Michael Giberson
At Toronto’s The Globe and Mail, Nathan Vanderklippe reported, “Low natural gas price casts doubt on ‘proven’ reserves.”
He explains how rapidly falling natural gas prices can cause reserves to disappear. And, by the way, with higher prices reserves can just as quickly reappear. It isn’t magic. But the nature of oil and gas reserves is not well understood, often not even within the energy policy community, so it is worth looking at this relationship between prices and reserves.
Frequently in public policy discussions of oil and gas, reserve amounts get talked about as if they are estimates of all of the remaining oil and gas that will be developed. Reserves are actually just estimates of the currently discovered petroleum resource that is technically recoverable using current technology and anticipated to be profitable to develop at expected prices.
It is the last part of the description – “anticipated to be profitable to develop at expected prices” – that may be responsible for the disappearance of natural gas reserves this Spring. As Vanderklippe discusses, prices expected for this year and the next few were somewhat higher last year while reserve reports were being prepared (in the $3.50 to $4 range). Looking at the same set of resources at today’s much lower price (current futures prices for May are just over $2 an mmBTU) and a perhaps sizable fraction of reserves reported last year may no longer be profitable to develop. And if some of today’s reserves are no longer profitable to develop, the natural gas is no longer countable as a reserve. Experts quoted in the article suggest drops of from 20 percent to 40 percent of proved reserves due to lower prices.
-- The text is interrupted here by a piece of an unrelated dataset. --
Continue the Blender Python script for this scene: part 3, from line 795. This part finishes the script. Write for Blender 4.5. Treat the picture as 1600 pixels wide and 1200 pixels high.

But of course the natural gas resource doesn’t disappear when the reserve numbers fall, the gas just gets reclassified into a sub-commercial category, “contingent resources.” When prices rise again (or the cost of developing resources falls), the natural gas resource can just as suddenly reappear as a reserve.
One other reserve definition note: the reserve numbers most frequently mentioned in policy reports and news articles are “proved reserves.” As described in the Petroleum Resources Management System, the industry standard reserves definitions, proved reserves are a fairly conservative estimate of the discovered resource anticipated to be profitable to develop at expected prices. Nine times out of ten you actually expect to produce more than the proved reserve estimate.
(Note that Vanderklippe’s article refers to Canadian reserve reporting practices, in the United States the Securities and Exchange Commission determines reserve reporting requirements which may vary from Canadian practice.)